A equipe de O Liberal visitou, pessoalmente, um prédio indicado pela pesquisa, localizado na travessa José Pio, no bairro do Telégrafo, em Belém, na Escola Estadual de Ensino Médio Magalhães Barata, que seria reformada e ampliada, mas está com o status “cancelada” no documento. No local, um funcionário que não se identificou afirmou que houve, de fato, uma obra na escola, mas que esta já teria sido finalizada. A reportagem observou, no entanto, que o prédio parece abandonado. O funcionário ressaltou que nenhum profissional tem comparecido à instituição. No mapa, a escola consta como “temporariamente fechada”.
Procurado, o governo do Pará, por meio da Secretaria de Estado de Educação (Seduc), esclareceu que, desde 2019, quando iniciou a atual gestão do Executivo Estadual, foi dado início a um levantamento da situação processual e estrutural das obras em escolas que já estavam projetadas ou em execução. “Neste caso específico, as unidades escolares elencadas no levantamento estão sendo construídas com recursos do Fundo Nacional de Desenvolvimento da Educação (FNDE), e a Seduc está verificando junto ao Sistema Integrado de Monitoramento Execução e Controle (Simec) o problema em cada obra paralisada para reverter o status em que elas se encontram”.
A Secretaria ainda informa que, até o final de maio, licitará as empresas que vão atuar nos serviços das unidades escolares de Ananindeua, São Félix do Xingu, Floresta do Araguaia, Novo Repartimento, Rondon do Pará, Parauapebas e outras. “Destaca-se, ainda, que das seis obras tidas como canceladas no levantamento, a atual gestão da secretaria conseguiu reverter a situação de duas dessas, por meio de uma repactuação, seguida de um termo de compromisso com iniciativas privadas do Estado, garantindo, desta forma, que os serviços voltem a ser executados o mais breve possível”, diz a nota enviada à reportagem.

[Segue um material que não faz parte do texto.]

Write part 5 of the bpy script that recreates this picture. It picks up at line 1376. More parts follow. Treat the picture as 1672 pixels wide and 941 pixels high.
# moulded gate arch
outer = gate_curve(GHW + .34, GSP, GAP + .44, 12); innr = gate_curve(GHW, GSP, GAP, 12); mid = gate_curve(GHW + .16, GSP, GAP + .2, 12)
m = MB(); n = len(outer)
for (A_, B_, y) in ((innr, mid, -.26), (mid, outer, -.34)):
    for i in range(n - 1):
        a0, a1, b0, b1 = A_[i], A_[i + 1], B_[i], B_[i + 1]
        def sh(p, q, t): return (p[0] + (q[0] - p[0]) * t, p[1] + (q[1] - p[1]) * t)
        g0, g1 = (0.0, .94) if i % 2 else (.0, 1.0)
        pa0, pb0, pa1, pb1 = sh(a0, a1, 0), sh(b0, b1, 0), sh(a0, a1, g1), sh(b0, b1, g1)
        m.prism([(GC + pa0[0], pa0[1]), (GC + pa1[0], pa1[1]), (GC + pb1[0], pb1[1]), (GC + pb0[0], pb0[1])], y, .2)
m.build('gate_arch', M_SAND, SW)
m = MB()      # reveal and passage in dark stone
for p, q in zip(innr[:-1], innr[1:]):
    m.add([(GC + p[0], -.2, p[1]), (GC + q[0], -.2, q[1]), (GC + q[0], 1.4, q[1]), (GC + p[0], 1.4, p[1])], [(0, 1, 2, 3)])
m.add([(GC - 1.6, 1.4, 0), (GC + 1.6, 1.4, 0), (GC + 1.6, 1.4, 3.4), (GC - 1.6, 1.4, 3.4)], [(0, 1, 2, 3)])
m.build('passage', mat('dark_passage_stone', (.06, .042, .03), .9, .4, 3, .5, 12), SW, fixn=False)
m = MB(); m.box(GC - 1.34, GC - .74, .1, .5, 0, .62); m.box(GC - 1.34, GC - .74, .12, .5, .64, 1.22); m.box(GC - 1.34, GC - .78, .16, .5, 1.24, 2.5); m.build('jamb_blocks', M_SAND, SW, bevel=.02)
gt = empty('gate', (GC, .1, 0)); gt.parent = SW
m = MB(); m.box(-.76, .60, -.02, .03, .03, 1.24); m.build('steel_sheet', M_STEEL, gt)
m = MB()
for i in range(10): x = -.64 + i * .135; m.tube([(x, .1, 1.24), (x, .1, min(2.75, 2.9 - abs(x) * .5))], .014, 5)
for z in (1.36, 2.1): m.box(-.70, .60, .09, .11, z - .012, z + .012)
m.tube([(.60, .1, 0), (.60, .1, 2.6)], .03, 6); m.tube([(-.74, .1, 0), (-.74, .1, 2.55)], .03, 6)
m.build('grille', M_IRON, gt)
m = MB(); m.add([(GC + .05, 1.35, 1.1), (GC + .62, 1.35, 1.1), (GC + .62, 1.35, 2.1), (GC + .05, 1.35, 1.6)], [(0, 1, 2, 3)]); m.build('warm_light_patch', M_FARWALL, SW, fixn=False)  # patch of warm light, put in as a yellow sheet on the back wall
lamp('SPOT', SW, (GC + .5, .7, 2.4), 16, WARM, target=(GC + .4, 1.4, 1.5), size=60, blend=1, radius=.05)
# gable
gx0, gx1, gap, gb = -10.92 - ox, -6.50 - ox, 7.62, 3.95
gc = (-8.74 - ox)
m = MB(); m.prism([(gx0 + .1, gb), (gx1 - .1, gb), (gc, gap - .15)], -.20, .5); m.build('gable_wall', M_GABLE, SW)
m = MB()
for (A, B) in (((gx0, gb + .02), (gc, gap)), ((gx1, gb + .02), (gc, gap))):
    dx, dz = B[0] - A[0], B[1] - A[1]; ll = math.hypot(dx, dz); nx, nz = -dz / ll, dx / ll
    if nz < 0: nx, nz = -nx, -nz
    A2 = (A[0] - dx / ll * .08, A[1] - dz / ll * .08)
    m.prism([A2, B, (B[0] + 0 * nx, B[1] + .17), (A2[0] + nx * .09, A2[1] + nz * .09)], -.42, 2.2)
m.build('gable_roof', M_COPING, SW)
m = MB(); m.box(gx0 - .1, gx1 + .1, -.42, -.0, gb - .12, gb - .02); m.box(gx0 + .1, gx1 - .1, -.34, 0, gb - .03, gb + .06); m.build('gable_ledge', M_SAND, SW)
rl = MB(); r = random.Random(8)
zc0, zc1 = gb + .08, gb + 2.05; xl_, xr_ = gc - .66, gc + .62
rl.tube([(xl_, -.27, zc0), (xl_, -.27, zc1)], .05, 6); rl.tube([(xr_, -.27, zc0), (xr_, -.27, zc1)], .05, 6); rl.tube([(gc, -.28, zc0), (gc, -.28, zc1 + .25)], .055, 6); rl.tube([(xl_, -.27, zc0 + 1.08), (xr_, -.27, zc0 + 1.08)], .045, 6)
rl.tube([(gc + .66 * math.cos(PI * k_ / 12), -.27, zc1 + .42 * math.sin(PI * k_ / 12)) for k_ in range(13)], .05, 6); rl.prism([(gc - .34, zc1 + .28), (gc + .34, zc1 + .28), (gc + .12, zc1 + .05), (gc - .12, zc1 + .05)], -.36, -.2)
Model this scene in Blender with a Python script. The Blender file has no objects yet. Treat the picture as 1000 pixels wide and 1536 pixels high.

Sobre os recursos das obras que se encontram paralisadas ou canceladas, a Seduc reitera que, enquanto os trabalhos não tiverem continuidade, o valor destinado aos serviços é retido pelo FNDE, sem causar nenhum tipo de ônus ao beneficiário dos investimentos ou para o governo federal. “Por fim, ressaltamos o compromisso do governo do Estado na retomada e conclusão das obras mencionadas no levantamento, que também vão contar com recursos do Tesouro Estadual, haja vista que alguns serviços tiveram seu início de construção em 2011, e estão com planilhas de custos defasadas”, finalizou o governo.